When Molly (Rhona Mitra), the hitman's next target, enters the picture, Rennie (Jim Caviezel), moved by her beauty and resemblance to his late wife, plays a dangerous game of his own, using her as bate to draw the killer closer.
Director Robert Harmon - responsible for the far superior The Hitcher - has relied on a series of spectacular car crashes and stunts to bolster his effort in a rather jaded genre. What starts out promisingly is severely jolted by revealing Fargo (Colm Feore), the ruthless killer, as a laughable combination of Robocop and The Terminator.

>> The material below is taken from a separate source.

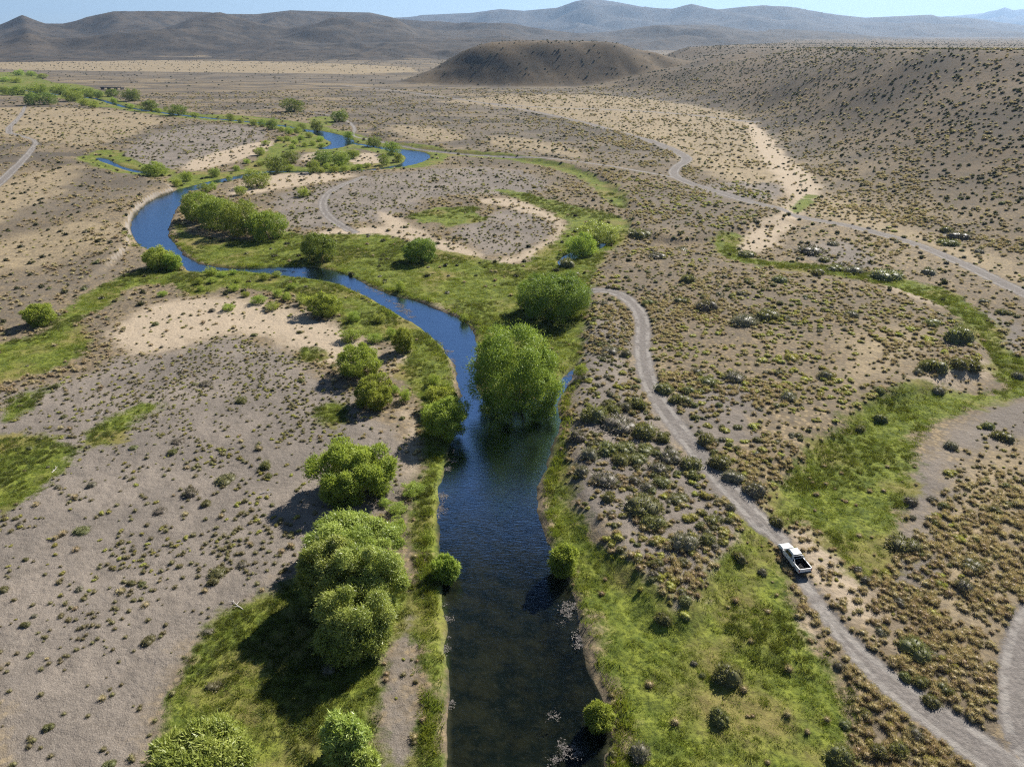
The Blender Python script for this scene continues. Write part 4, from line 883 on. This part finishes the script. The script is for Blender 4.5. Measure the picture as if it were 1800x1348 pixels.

Confined to a wheelchair, after Rennie's initial attempt to finish him off, Fargo, surgically reassembled, moulds himself to his death machine in preparation for a new season of high-speed human steam rolling. Naturally, he possesses the cliche hallmark of every serial murderer, collecting mementos of each victim along the way.
We learn of his tormented childhood, fascinated by pictures of horrific crashes from his father's car insurance business. Slowly the character unravels, allowing tension to catch fire, only to be smothered by a wet blanket, when he reveals himself, effectively robbing the crescendos of their unnerving atmosphere.
Cars, appearing from nowhere to taunt and intimidate nervous men on the road, have been test driven brilliantly by the likes of Spielberg, but are now showing high mileage. After all, Harmon himself demonstrated how it can be done 18 years ago in The Hitcher.
Now, with Highwaymen, he attempts a modern hybrid of the open faced killer/mystery car suspense scenario. Instead of opting for one, or the other, the arcane elements are compromised and, in the end, spoiled by a lame outfit.